Uncompleted Wells as Seasonal Natural Gas Storage

As natural gas prices remain depressed, not only at Henry Hub but especially in the oversupplied Appalachian basin, industry watchers are paying a lot of attention to break-even pricing and looking for E&Ps to scale back drilling and completions in order to bring the domestic gas market back in balance.

We’ve already seen the beginning of this process, with capital budgets being trimmed, and even shut-ins of existing production. However, the simplest way for oil and gas producers to access better pricing in the future is just to delay completion of existing wells already drilled. This is becoming increasingly common, with operators like Chesapeake (™¢CHK 5.03 +0.14 2.97%), Range (RRC 40.61 +0.62 1.55%), Antero (AR 27.70 +0.47 1.73%), and others in the Marcellus and Utica reporting a backlog of uncompleted wells awaiting better prices.
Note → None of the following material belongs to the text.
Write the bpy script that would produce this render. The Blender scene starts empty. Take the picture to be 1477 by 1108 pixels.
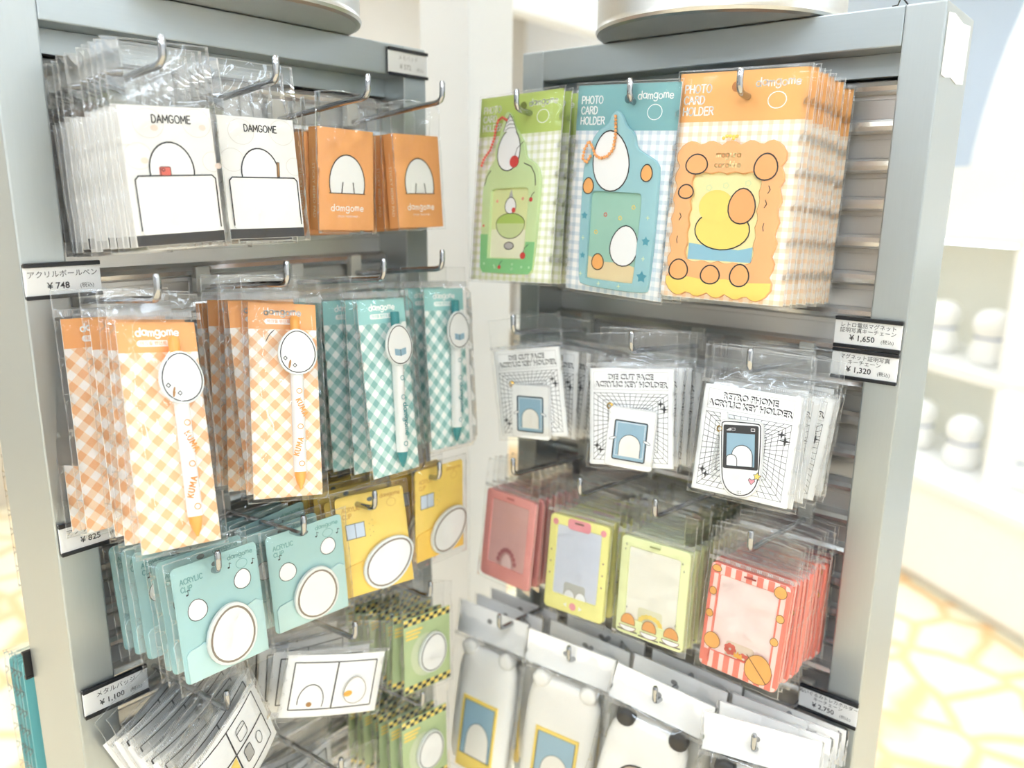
import bpy, bmesh, math, random
from mathutils import Vector, Matrix, noise

S = bpy.context.scene
COL = S.collection
R = math.radians
random.seed(7)

# ------------------------------------------------------------------ camera
def camera():
    f, p, y, r = 1156.2, R(13.3515), R(39.607), R(0.6306)
    fw = Vector((-math.sin(y) * math.cos(p), math.cos(y) * math.cos(p), -math.sin(p)))
    rt = Vector((math.cos(y), math.sin(y), 0))
    up = rt.cross(fw)
    rr = math.cos(r) * rt + math.sin(r) * up
    uu = math.cos(r) * up - math.sin(r) * rt
    cd = bpy.data.cameras.new('camera')
    cd.sensor_width = 36
    cd.lens = f * 36 / 1477
    cd.clip_start = .01
    cd.dof.use_dof = True
    cd.dof.focus_distance = .655
    cd.dof.aperture_fstop = 3.6
    o = bpy.data.objects.new('camera', cd)
    COL.objects.link(o)
    M = Matrix((rr, uu, -fw)).transposed().to_4x4()
    M.translation = Vector((.65, -.714, 1.45))
    o.matrix_world = M
    S.camera = o
camera()

# ------------------------------------------------------------------ exposure, world, light
S.view_settings.view_transform = 'Standard'
S.view_settings.look = 'None'
S.view_settings.gamma = 1
S.view_settings.use_curve_mapping = False
S.view_settings.exposure = 0.60
S.cycles.transparent_max_bounces = 96
S.cycles.max_bounces = 12
S.cycles.diffuse_bounces = 7
S.cycles.glossy_bounces = 6
S.cycles.caustics_reflective = False
S.cycles.caustics_refractive = False
W = bpy.data.worlds.new('world')
S.world = W
W.use_nodes = True
W.node_tree.nodes['Background'].inputs[0].default_value = (1, .985, .96, 1)
W.node_tree.nodes['Background'].inputs[1].default_value = .55
CEILING_LAMP = 17.5
LAMP_COLOR = (.75, .862, 1)

# ------------------------------------------------------------------ materials
def lin(c):
    return tuple((v / 12.92 if v <= .04045 else ((v + .055) / 1.055) ** 2.4) for v in [k / 255 for k in c]) + (1,)
ORD = ['frontmost', 'second', 'third', 'fourth', 'fifth', 'sixth', 'seventh', 'eighth', 'ninth', 'tenth', 'eleventh', 'twelfth', 'thirteenth']
NTH = ['first'] + ORD[1:]
MC = {}
def nodes(name):
    m = bpy.data.materials.new(name)
    m.use_nodes = True
    return m, m.node_tree.nodes, m.node_tree.links, m.node_tree.nodes['Principled BSDF']
def mat(name, rgb, rough=.5, metal=0, var=.03, scale=90, spec=.5, alpha=None):
    """plain surface with a faint mottling in value"""
    if name in MC: return MC[name]
    m, n, l, b = nodes(name)
    tc = n.new('ShaderNodeTexCoord'); nz = n.new('ShaderNodeTexNoise'); nz.inputs['Scale'].default_value = scale
    l.new(tc.outputs['Object'], nz.inputs['Vector'])
    mx = n.new('ShaderNodeMix'); mx.data_type = 'RGBA'
    c = lin(rgb)
    mx.inputs[6].default_value = tuple(v * (1 - var) for v in c[:3]) + (1,)
    mx.inputs[7].default_value = tuple(min(1, v * (1 + var)) for v in c[:3]) + (1,)
    l.new(nz.outputs[0], mx.inputs[0]); l.new(mx.outputs[2], b.inputs['Base Color'])
    b.inputs['Roughness'].default_value = rough
    b.inputs['Metallic'].default_value = metal
    b.inputs['Specular IOR Level'].default_value = spec
    if alpha is not None: b.inputs['Alpha'].default_value = alpha
    MC[name] = m
    return m
def brushed(name, rgb, rough, axis=2, metal=1.0, stretch=.04, amp=.06):
    m, n, l, b = nodes(name)
    tc = n.new('ShaderNodeTexCoord'); mp = n.new('ShaderNodeMapping')
    sc = [700, 700, 700]; sc[axis] *= stretch
    mp.inputs['Scale'].default_value = sc
    nz = n.new('ShaderNodeTexNoise'); nz.inputs['Scale'].default_value = 1; nz.inputs['Detail'].default_value = 3
    l.new(tc.outputs['Object'], mp.inputs[0]); l.new(mp.outputs[0], nz.inputs['Vector'])
    mr = n.new('ShaderNodeMapRange'); mr.inputs[3].default_value = rough - amp; mr.inputs[4].default_value = rough + amp
    l.new(nz.outputs[0], mr.inputs[0]); l.new(mr.outputs[0], b.inputs['Roughness'])
    mx = n.new('ShaderNodeMix'); mx.data_type = 'RGBA'; c = lin(rgb)
    mx.inputs[6].default_value = tuple(v * .965 for v in c[:3]) + (1,); mx.inputs[7].default_value = tuple(min(1, v * 1.035) for v in c[:3]) + (1,)
    l.new(nz.outputs[0], mx.inputs[0]); l.new(mx.outputs[2], b.inputs['Base Color'])
    b.inputs['Metallic'].default_value = metal
    return m
def gingham(name, c0, c1, c2, pitch, ang=0, share=.5):
    """woven check printed on card: c0 ground, c1 one stripe, c2 where stripes cross"""
    m, n, l, b = nodes(name)
    tc = n.new('ShaderNodeTexCoord'); mp = n.new('ShaderNodeMapping')
    mp.inputs['Rotation'].default_value = (0, R(ang), 0)
    mp.inputs['Scale'].default_value = (1 / pitch,) * 3
    l.new(tc.outputs['Object'], mp.inputs[0])
    sp = n.new('ShaderNodeSeparateXYZ'); l.new(mp.outputs[0], sp.inputs[0])
    st = []
    for k in (0, 2):
        fr = n.new('ShaderNodeMath'); fr.operation = 'FRACT'; l.new(sp.outputs[k], fr.inputs[0])
        lt = n.new('ShaderNodeMath'); lt.operation = 'LESS_THAN'; lt.inputs[1].default_value = share; l.new(fr.outputs[0], lt.inputs[0])
        st.append(lt)
    ad = n.new('ShaderNodeMath'); ad.operation = 'ADD'; l.new(st[0].outputs[0], ad.inputs[0]); l.new(st[1].outputs[0], ad.inputs[1])
    ml = n.new('ShaderNodeMath'); ml.operation = 'MULTIPLY'; ml.inputs[1].default_value = .5; l.new(ad.outputs[0], ml.inputs[0])
    cr = n.new('ShaderNodeValToRGB'); cr.color_ramp.interpolation = 'CONSTANT'
    e = cr.color_ramp.elements; e[0].color = lin(c0); e[0].position = 0; e[1].position = .75; e[1].color = lin(c2)
    k = e.new(.25); k.color = lin(c1)
    l.new(ml.outputs[0], cr.inputs[0]); l.new(cr.outputs[0], b.inputs['Base Color'])
    b.inputs['Roughness'].default_value = .5
    return m
def film(name, tint=(.994, .996, .996), gloss=.016, milk=.010, grain=38, bump=.4, rough=.09):
    """clear packing film: mostly see-through, a crinkled glossy coat and a touch of haze"""
    m = bpy.data.materials.new(name); m.use_nodes = True
    n, l = m.node_tree.nodes, m.node_tree.links
    n.remove(n['Principled BSDF']); out = n['Material Output']
    tc = n.new('ShaderNodeTexCoord')
    nz = n.new('ShaderNodeTexNoise'); nz.inputs['Scale'].default_value = grain; nz.inputs['Detail'].default_value = 2.5
    nz.noise_type = 'RIDGED_MULTIFRACTAL'; nz.inputs['Distortion'].default_value = 1.0
    l.new(tc.outputs['Object'], nz.inputs['Vector'])
    bp = n.new('ShaderNodeBump'); bp.inputs['Strength'].default_value = bump; bp.inputs['Distance'].default_value = .004
    l.new(nz.outputs[0], bp.inputs['Height'])
    lw = n.new('ShaderNodeLayerWeight'); lw.inputs['Blend'].default_value = .18; l.new(bp.outputs[0], lw.inputs['Normal'])
    mr = n.new('ShaderNodeMapRange'); mr.inputs[3].default_value = gloss; mr.inputs[4].default_value = .7
    l.new(lw.outputs['Fresnel'], mr.inputs[0])
    tr = n.new('ShaderNodeBsdfTransparent'); tr.inputs[0].default_value = tint + (1,)
    df = n.new('ShaderNodeBsdfDiffuse'); df.inputs[0].default_value = (.9, .9, .9, 1)
    gl = n.new('ShaderNodeBsdfGlossy'); gl.inputs['Roughness'].default_value = rough; l.new(bp.outputs[0], gl.inputs['Normal'])
    m1 = n.new('ShaderNodeMixShader'); m1.inputs[0].default_value = milk; l.new(tr.outputs[0], m1.inputs[1]); l.new(df.outputs[0], m1.inputs[2])
    m2 = n.new('ShaderNodeMixShader'); l.new(mr.outputs[0], m2.inputs[0]); l.new(m1.outputs[0], m2.inputs[1]); l.new(gl.outputs[0], m2.inputs[2])
    l.new(m2.outputs[0], out.inputs[0])
    return m

WHITE = (246, 245, 242)
M_film = film('clear_film', grain=30, bump=.75, rough=.045, gloss=.024)
M_crisp = film('crisp_clear_film', gloss=.012, milk=.004, grain=14, bump=.25)
M_seam = film('film_seam', gloss=.08, milk=.14, grain=120, bump=.6, rough=.25)
M_seal = film('crimped_film_seal', gloss=.08, milk=.16, grain=200, bump=.8, rough=.3)
M_steel = brushed('brushed_steel_rail', (176, 184, 187), .36, 0, .85)
M_stile = brushed('brushed_steel_stile', (182, 189, 191), .38, 2, .85)
M_slat = brushed('aluminium_slat', (222, 220, 217), .34, 0, .6, .02, .02)
M_bar = brushed('aluminium_bead', (242, 241, 239), .25, 0, .75, .02, .01)
M_drum = brushed('brushed_drum', (206, 206, 204), .32, 2, .9, .3, .015)
M_chrome = mat('chrome', (176, 178, 182), .07, 1, .01)
M_white = mat('white_card', WHITE, .55)
M_paper = mat('white_paper', (250, 250, 249), .6, 0, .01)
M_ivory = mat('ivory_paper', (247, 243, 233), .6, 0, .01)
M_ink = mat('dark_ink', (42, 40, 42), .5)
M_black = mat('black_plastic', (26, 27, 31), .35)
M_gold = mat('gold_eyelet', (214, 172, 78), .25, 1)
M_silver = mat('silver_chain', (205, 205, 200), .3, 1)
M_acryl = mat('clear_acrylic_edge', (236, 240, 238), .15, 0, .01, spec=.8)
M_charm = mat('white_acrylic_print', (250, 250, 248), .25, 0, .01)
M_taupe = mat('taupe_outline', (140, 126, 112), .4)
M_grey = mat('grey_print', (188, 186, 182), .6)
M_blue = mat('sky_blue_print', (152, 186, 204), .35)
M_lblue = mat('pale_blue_print', (206, 220, 238), .35)
M_yell = mat('yellow_print', (248, 218, 110), .45)
M_amber = mat('amber_print', (244, 178, 70), .45)
M_orange = mat('orange_print', (244, 172, 106), .5)
M_orange2 = mat('light_orange_print', (249, 180, 106), .5)
M_coral = mat('coral_print', (228, 104, 88), .4)
M_red = mat('cherry_red_print', (218, 74, 70), .35)
M_teal = mat('teal_print', (126, 178, 182), .5)
M_dteal = mat('deep_teal_plastic', (46, 140, 146), .3)
M_seaf = mat('seafoam_print', (156, 208, 206), .5)
M_green = mat('leaf_green_print', (188, 208, 112), .5)
M_green2 = mat('fresh_green_plastic', (140, 206, 140), .25)
M_lime = mat('lime_plastic', (237, 242, 184), .3)
M_brown = mat('brown_print', (176, 126, 72), .5)

# ------------------------------------------------------------------ mesh helpers
def link(name, me, parent=None, loc=None):
    o = bpy.data.objects.new(name, me)
    COL.objects.link(o)
    if parent is not None: o.parent = parent
    if loc: o.location = loc
    return o
def empty(name, label, cat, M=None, group=None):
    o = link(name, None)
    o.empty_display_size = .01
    if M is not None: o.matrix_world = M
    tag(o, label, cat, group)
    return o
def tag(o, label=None, cat=None, group=None, kind=None):
    for k, v in (('label', label), ('category', cat), ('group', group), ('kind', kind)):
        if v: o[k] = v
    return o
def dup(root, M, label=None):
    r = root.copy(); COL.objects.link(r); r.matrix_world = M
    if label: r['label'] = label
    for ch in list(root.children):
        c = ch.copy(); COL.objects.link(c); c.parent = r
        for g in ch.children:
            d = g.copy(); COL.objects.link(d); d.parent = c
    return r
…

For prices to improve, these operators are looking to either pipeline expansions to be completed, or demand growth. As for pipeline expansions, Spectra’s (SE 36.69 +0.11 0.31%) OPEN project came into partial service last month, allowing more gas flow from Appalachia to the Gulf Coast. With Henry Hub now under $2.50, the upgrade received by shippers Chesapeake, CNX, and Rice is probably less than what was hoped for when the capacity was subscribed.

As for demand growth, E&Ps look to winter to get an upgrade in price. Right now, January Henry Hub is just over $2.80/ MMBtu. While this provides a bit more of an upgrade, one wonders how much investment in additional completions can be justified to bring gas to the Gulf this winter.

Ideally, E&Ps hope to access high-demand market areas like New York, New Jersey, and Boston and their correspondingly high prices. Several projects in the next few years  promise to open pathways to these markets. However, these deliveries only command significant premiums to Henry Hub in the winter months. For instance, Transco’s zone 6 market area (New York) commands a $3.23 premium to the benchmark for this coming winter, but is actually trading at a $0.63 discount for next summer. Similarly, Algonquin Citygates, representing Boston gas deliveries, fetches a $5.10 premium for this winter, and are flat to Henry Hub for the summer. This is due to the huge swing between summer and winter gas demand in the region, with a peak winter day now more than 40 Bcf/d, and summer lows under 15 Bcf/d. Unfortunately, exports may only exacerbate this seasonality, since LNG will most likely have a similar load profile over time, as the anticipated markets are in the northern hemisphere and lack significant storage capacity.

So what is a producer to do?

We can look back to history to venture a guess. In the late 1980’s and early 1990’s, Texas was the dominant natural gas production area in the country, but lacked infrastructure to export to demand centers elsewhere in the country. Summer price crashes were so common that producers became accustomed to shutting in volumes, to await a winter rebound.

Source: EIA

Source: EIA

During this period from 1989 to early 1993, Texas averaged 760 MMcf/d more gas production in the winter months than in the summer. Taken over the course of an entire summer, this was an effective 163 Bcf “stored” each year.

The current situation in the northeast US is quite a bit larger in scale, but has more offsets thanks to a more developed national natural gas infrastructure. Exports from the region to Gulf LNG terminals, summer demand centers in the South and Midwest, plus storage injections will soak up much of the excess in the summer, but price crashes have shown that there may still be a good deal of summer oversupply in Appalachia.

Shutting in fields is a dramatic decision. It’s costly and can have serious implications on reservoir performance, not to mention cash flows. However, timing drilling and completions schedules so that wells tend to come online in Q3 and Q4 makes a lot of sense. High decline rates mean that volumes may taper in time for the following summer, and again await completions until the next fall. If Northeast producers begin to follow this pattern, then 0.1 to 0.5 Tcf of additional implied gas storage is conceivable.